I’ve been mulling over what story to tell you these past few days. Alas, there hasn’t been a great deal of excitement unfolding this week. I guess I could have written about my adventure to the dentist on Tuesday afternoon. But there was really nothing to tell. No holes. No drilling. No root canals. Just cleaning, flossing and a ghastly banana flavoured fluoride treatment. I could have written about a networking event I went to last night but again, nothing over-the-top-exciting to note. Nice people. Nice wine. Nice food – just not enough of it!

Open Up & Say Aahhh!!!

 

But today brings a spot of excitement. Speed dating strikes again!

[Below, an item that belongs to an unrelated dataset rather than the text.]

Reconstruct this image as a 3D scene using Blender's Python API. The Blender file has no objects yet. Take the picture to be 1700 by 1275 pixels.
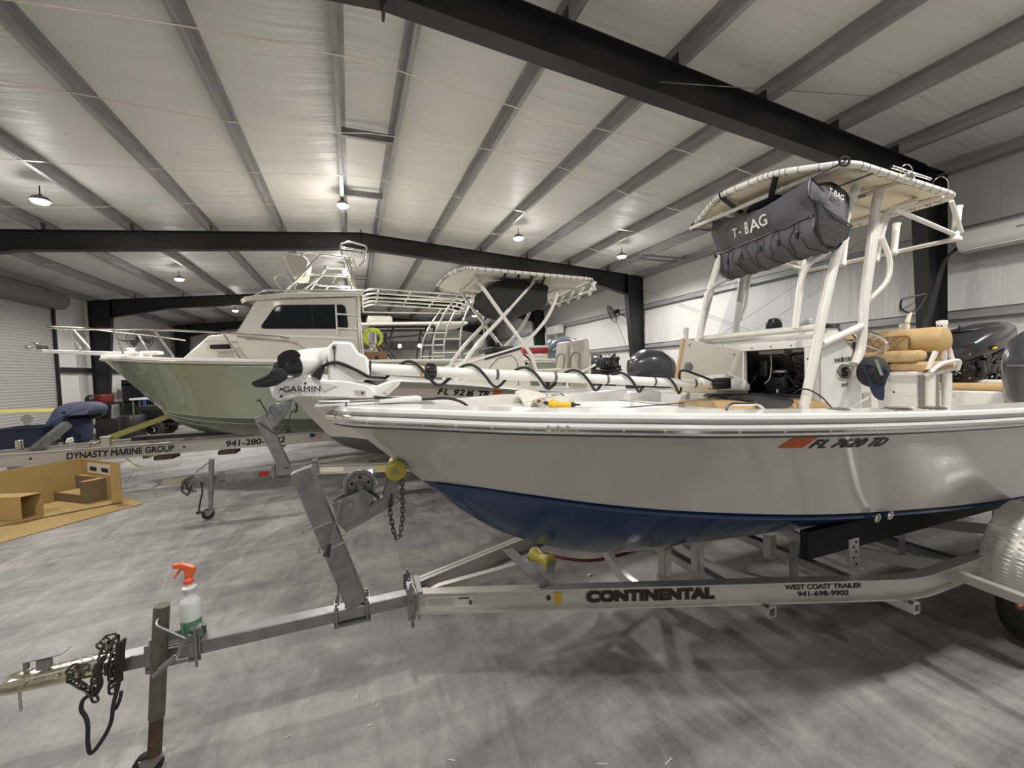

Have you ever been speed dating? I have. It’s a scream! Throw together a bunch of people. Mix gently with “free-flowing champagne”. Maybe add a dash of trivia, or if that’s not to your taste, perhaps try a splash of wine appreciation knowledge, or a pinch of foodie flavouring. If you’re watching your waistline, perhaps some fit and healthy speed dating will have you running back for more. Stir the participants around the table every eight minutes and watch the steam rise. Unless of course everyone works in IT and then the whole thing may fall flat.

Your 8 Minutes Start NOW!

Your 8 Minutes Start NOW!

If your speed dating recipe is successful you may find that it leads to a delicious amuse bouche; a fine entree into some rather hot dates. Or perhaps a spicy slow-cooked relationship may develop. Should a break-up occur, however, have no fear! It doesn’t mean you have to start your dating from scratch again. Just get right back into your apron and whip up another opportunity to improve your recipe. Or simply have another taste test!

I have my knife and fork at the ready for a night of Food & Wine Lovers Speed Dating. Oh. My. God. Food AND Wine? AND Lovers? Sounds like the ultimate combination for a chilly Sydney Thursday evening. I hope I find some tasty morsels to review in my 10-course dating degustation.

Right, it’s 8 minutes until round 1. Brace yourself, I’m heading in. Pray I don’t get burned!